Source material:
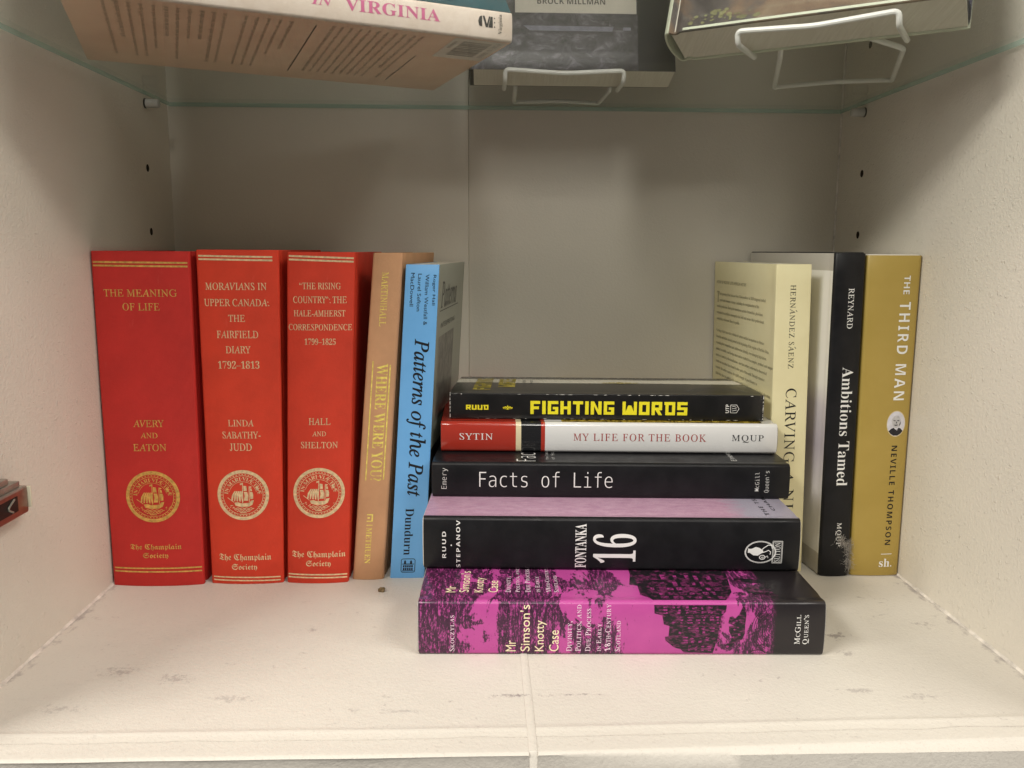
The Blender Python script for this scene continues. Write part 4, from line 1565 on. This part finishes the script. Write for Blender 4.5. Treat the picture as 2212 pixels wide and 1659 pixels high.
# its front cover stands half open above the spine
bm = bmesh.new()
uvr = []
for i in range(13):
    row = []
    for j in range(9):
        dd = 2 + 72 * i / 12
        zz = 17.9 + 150 * i / 12 + 6 * math.sin(math.pi * i / 12)
        row.append(bm.verts.new(bk.map(zz, dd, (bk.H - 46 * i / 12) * j / 8) * MM))  # height and slanted end shaped to shade the back wall behind
    uvr.append(row)
for i in range(12):
    for j in range(8):
        bm.faces.new((uvr[i][j], uvr[i][j + 1], uvr[i + 1][j + 1], uvr[i + 1][j]))
bmesh.ops.solidify(bm, geom=bm.faces[:], thickness=.0006)
bmesh.ops.recalc_face_normals(bm, faces=bm.faces)
fc = link('front_cover', bm, TEAL, b.root)
YG = plain('olive_ink', (.42, .42, .12), .5, .3)


def fsurf(a, c, off):
    i = c / 170
    return bk.map(17.9 + 150 * i + 6 * math.sin(math.pi * i) + off * .7, 2 + 72 * i - off * .7, a)


Decal().text('OLD DOMINION', 'serif', 222, 40, 66, 9, 90).build('cover_lettering', YG, fsurf, fc, 1.0)

# middle book on its wire stand
m = NT('dark_photo_cover')
v = m.coord()
n1 = m.noise(m.coord(scale=(1, 1, 1.6)), 62, 6, .75, .9)
n2 = m.noise(m.coord(scale=(.5, 1, 5)), 30, 4, .6)
base = m.ramp(n1, [(.38, (.018, .017, .02)), (.52, (.075, .07, .085)), (.66, (.26, .25, .28))])
base = m.mix(m.ramp(n2, [(.52, 0.), (.62, .75)]), base, (.03, .028, .032))
m.col(base)
m.rough(.33, .4)
DPHOTO = m.m
bk = Lean((264, 637, 375.4), 0.0, math.radians(15), 158, 28, 226)
b = Book(bk, 'paperback_book', 'dark photo-cover book with white author panel, on a wire stand mid glass shelf', 'paper', [BLACKJ, BLACKJ, DPHOTO], bulge=.6, r=.8, seed=15)
lab = Decal().rect(34.8, 46, 128.6, 120).build('author_panel', BOARD_WHITE, b.side1, b.cover, .12, 30)
Decal().text('BROCK MILLMAN', 'sansb', 78.2, 55.6, 52.5, 4.8, 0).build('author_name', BLACK_INK, b.side1, lab, .2)
PALEBAR = plain('pale_photo_bar', (.24, .24, .30), .4, .3, .25, 200)
d = Decal().poly([(41, 35.6), (111, 35.4), (109.5, 31.4), (46, 31.6)]).poly([(118, 35.0), (124, 35.0), (124, 32.4), (118, 32.4)]).build('photo_bar', PALEBAR, b.side1, b.cover, .12, 20)  # pale strip and short pale block on the dark cover
d = Decal().rect(129.2, .3, 157.7, 225, 0).build('dark_margin', BLACKJ, b.side1, b.cover, .11, 60)

WIRE = plain('white_plastic_wire', (.82, .82, .78), .35, .5, .04)


def wire_stand(fr, label, x0, x1, foot_x0, foot_x1, foot_len, lipz, hook, foot_world=None):
    """fr: Lean frame of the book it carries"""
    r = 1.75
    o = thing('book_stand', label, 'book stand', fr.base, 'white wire book stands')
    ex, eh, et = fr.ex, fr.eh, fr.et
    n = Vector((et.x, et.y, 0)).normalized()    # towards the viewer
    Z = Vector((0, 0, 1))
    P = lambda x, f, z: ex * x + n * f + Z * z
    zf = r + .25 - (fr.base.z - 371.9)
    lip = fr.et * (fr.W + r + .6)
    lf = lip.dot(n)
    lz = lip.z + lipz
    pts = rounded_path([P(x0, -hook, zf), P(x0, lf - 2, zf + .6), P(x0, lf + .5, lz), P((x0 + x1) / 2, lf + .2, lz - 2.4), P(x1, lf + .5, lz), P(x1, lf - 2, zf + .6), P(x1, -hook, zf)], 6)
    bm = bmesh.new()
    tube(bm, pts, r, 10)
    link('lip_wire', bm, WIRE, o)
    back = fr.et * (-r - 1.0)
    bm = bmesh.new()
    top = 150
    q = [back + ex * foot_x0 + eh * k for k in (8, top)] + [back + ex * foot_x1 + eh * k for k in (top, 8)]
    tube(bm, rounded_path(q, 14, 8), r, 10)
    link('back_frame', bm, WIRE, o)
    bm = bmesh.new()
    b0, b1 = back + ex * foot_x0 + eh * 8, back + ex * foot_x1 + eh * 8
    mid = P((foot_x0 + foot_x1) / 2, -foot_len + 9, zf)
    pts = rounded_path([b0, P(foot_x0, -3.5, zf), P(foot_x0 + 1, -foot_len, zf), P(foot_x0 + 14, -foot_len + 4, zf), mid, P(foot_x1 - 14, -foot_len + 4, zf), P(foot_x1 - 1, -foot_len, zf), P(foot_x1, -3.5, zf), b1], 5)
    if foot_world:
        (ax, ay), (bx, by), (cx, cy), (dx, dy) = foot_world
        G = lambda x, y: Vector((x - fr.base.x, y - fr.base.y, zf))
        a, b_, c_, d_ = G(ax, ay), G(bx, by), G(cx, cy), G(dx, dy)
        mid = (b_ + c_) / 2 + (a - b_).normalized() * 9
        pts = rounded_path([b0, a, b_, b_ * .86 + mid * .14 + (a - b_) * .02, mid, c_ * .86 + mid * .14 + (d_ - c_) * .02, c_, d_, b1], 5)
    tube(bm, pts, r, 10)
    link('foot_wire', bm, WIRE, o)
    return o


wire_stand(bk, 'white wire book stand under the dark photo-cover book', 27, 118, 36, 112, 66, -1.0, 4)

# right book, turned towards the left
m = NT('landscape_painting_cover')
v = m.coord()
n1 = m.noise(v, 16, 5, .65, 1.2)
n2 = m.noise(v, 70, 5, .7)
base = m.ramp(n1, [(.34, (.04, .033, .033)), (.46, (.10, .085, .08)), (.54, (.22, .14, .085)), (.66, (.30, .22, .14))])
base = m.mix(m.math('MULTIPLY', n2, .5), base, (.06, .05, .05))
m.col(base)
m.rough(.3, .4)
m.rough(.55, .2)
PAINTING = m.m
MOSS = plain('moss_print', (.17, .165, .07), .4, .3, .5, 300)
GREENWHITE = plain('pale_green_jacket', (.60, .64, .50), .35, .4, .06)
bk2 = Lean((411, 541, 375.2), -.577, math.radians(20), 176, 35, 232)
b = Book(bk2, 'hardback_book', 'hardback with brown landscape painting cover, on a wire stand near the right wall', 'hard', [GREENWHITE, GREENWHITE, PAINTING], bulge=3.5, r=2.5, th=1.7, gap=1.2, cover_name='cover', seed=16)
d = Decal()
random.seed(9)
for k in range(70):
    x, y_ = random.uniform(16, 60), random.uniform(4, 12)
    if random.random() < .8 - (y_ - 4) * .08:
        d.disc(x, y_, random.uniform(.5, 1.4), 1.4, 7, lift=k * .003)
d.build('painted_moss', MOSS, b.side1, b.cover, .12, 20)
d = Decal().rect(12, .5, 175, 2.2).build('cover_edge', GREENWHITE, b.side1, b.cover, .2, 40)
BLUEC = plain('blue_flap', (.17, .19, .36), .25, .5, .1)
bm = bmesh.new()
pl = [bk2.map(s_, 175.2 + 1.5 * math.sin(s_ * .11), h_) for h_ in (3.0, 120) for s_ in [1 + i * 33 / 8 for i in range(9)]]
vs = [bm.verts.new(p * MM) for p in pl]
for i in range(8):
    bm.faces.new((vs[i], vs[i + 1], vs[10 + i], vs[9 + i]))
bmesh.ops.solidify(bm, geom=bm.faces[:], thickness=.0006)
bmesh.ops.recalc_face_normals(bm, faces=bm.faces)
link('jacket_flap', bm, BLUEC, b.root)
wire_stand(bk2, 'white wire book stand under the landscape-cover book by the right wall', 49, 142, 66, 112, 62, -6.0, 4, ((472, 519), (503, 622), (581, 588), (540, 487)))

# ---------------------------------------------------------------- hinge at the left wall
COPPER = plain('coppery_metal', (.27, .15, .115), .28, .5, .2, 120, .7)
NICKEL = plain('dull_nickel', (.36, .34, .29), .42, .5, .2, 120, .6)
PALE = plain('pale_plastic', (.62, .58, .44), .4, .4)
BLACKM = plain('black_recess', (.012, .011, .01), .5, .3)
h = thing('cabinet_hinge', 'coppery metal cabinet hinge arm on the left wall at the frame edge', 'hinge', (0, 380, 92.3))
bm = bmesh.new()
box(bm, .3, -62, 2.6, 11, 37.5, 18.6, 1.2)
for f in bm.faces:
    c_ = f.calc_center_median() / MM
    f.material_index = 1 if c_.z > 17.5 else 0
link('hinge_arm', bm, [COPPER, NICKEL], h)
bm = bmesh.new()
box(bm, 1.2, -62, 18.7, 9.2, 33, 22.2, .6)
box(bm, 2.6, -62, 22.3, 8, 24, 26.0, .8)
link('cover_plate', bm, NICKEL, h)
bm = bmesh.new()
box(bm, 10.7, -50, 6.4, 11.2, 26, 15.2, .2)
link('spring_window', bm, BLACKM, h)
bm = bmesh.new()
box(bm, 1.6, 37.6, 5.2, 12.2, 39.2, 17.6, .4)
link('end_cap', bm, PALE, h)
bm = bmesh.new()
tube(bm, rounded_path([(11.4, 22, 14.2), (11.6, 14, 10.5), (11.4, 20, 7.4)], 5), .6, 8)
link('spring', bm, NICKEL, h)

# ---------------------------------------------------------------- crumb and dust
CRUMB = plain('crumb_brown', (.20, .14, .07), .7, .3, .6, 600)
bm = bmesh.new()
bmesh.ops.create_icosphere(bm, subdivisions=3, radius=1)
for v in bm.verts:
    k = 1 + .45 * noise.noise(v.co * 1.7) + .25 * noise.noise(v.co * 4)
    v.co = Vector((v.co.x * 2.6 * k, v.co.y * 2.0 * k, max(v.co.z, -.75) * 1.9 * k + 1.35)) * MM
o = link('crumb', bm, CRUMB, None)
o.location = Vector((200.7, 524.3, .1)) * MM
tag(o, 'small brown crumb on the shelf floor in front of the tan and blue books', 'crumb')

m = NT('grey_dust')
m.col((.42, .39, .35))
m.rough(.9, .1)
DUST = m.m
bm = bmesh.new()
random.seed(31)
path = [(545.2, 31), (548.0, 28.6), (551.5, 27), (553.6, 23.5), (553.8, 18.5), (553.2, 13.5), (554.8, 9.0), (556.0, 5.5)]
for k in range(230):
    q = random.random() * (len(path) - 1.001)
    i = int(q)
    a, c_ = path[i], path[i + 1]
    x = a[0] + (c_[0] - a[0]) * (q - i) + random.gauss(0, .9)
    z = a[1] + (c_[1] - a[1]) * (q - i) + random.gauss(0, 1.1)
    yb = 546.6 + max(0, x - 551) * .55
    y = yb - abs(random.gauss(.7, .9)) - .4
    p = Vector((x, y, z))
    dr = Vector((random.gauss(0, 1), random.gauss(0, .5), random.gauss(0, 1))).normalized()
    pts = []
    for s_ in range(9):
        pts.append(p.copy())
        dr = (dr + Vector((random.gauss(0, .5), random.gauss(0, .25), random.gauss(0, .5)))).normalized()
        p = p + dr * .75
        p.y = min(p.y, yb - .3)
    tube(bm, [p_ - Vector((551, 545, 20)) for p_ in pts], random.uniform(.035, .075), 4, cap=False)
o = link('dust_clump', bm, DUST, None)
o.location = Vector((551, 545, 20)) * MM
tag(o, 'wispy grey dust clump caught at the foot of the black spine and ochre book', 'dust')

What to work on: Pictures stay out. Repeat only the lines from the beginning of the data through the line that has "fsurf, fc, 1.0)".

Answer for this exercise:
The Blender Python script for this scene continues. Write part 4, from line 1565 on. This part finishes the script. Write for Blender 4.5. Treat the picture as 2212 pixels wide and 1659 pixels high.
# its front cover stands half open above the spine
bm = bmesh.new()
uvr = []
for i in range(13):
    row = []
    for j in range(9):
        dd = 2 + 72 * i / 12
        zz = 17.9 + 150 * i / 12 + 6 * math.sin(math.pi * i / 12)
        row.append(bm.verts.new(bk.map(zz, dd, (bk.H - 46 * i / 12) * j / 8) * MM))  # height and slanted end shaped to shade the back wall behind
    uvr.append(row)
for i in range(12):
    for j in range(8):
        bm.faces.new((uvr[i][j], uvr[i][j + 1], uvr[i + 1][j + 1], uvr[i + 1][j]))
bmesh.ops.solidify(bm, geom=bm.faces[:], thickness=.0006)
bmesh.ops.recalc_face_normals(bm, faces=bm.faces)
fc = link('front_cover', bm, TEAL, b.root)
YG = plain('olive_ink', (.42, .42, .12), .5, .3)


def fsurf(a, c, off):
    i = c / 170
    return bk.map(17.9 + 150 * i + 6 * math.sin(math.pi * i) + off * .7, 2 + 72 * i - off * .7, a)


Decal().text('OLD DOMINION', 'serif', 222, 40, 66, 9, 90).build('cover_lettering', YG, fsurf, fc, 1.0)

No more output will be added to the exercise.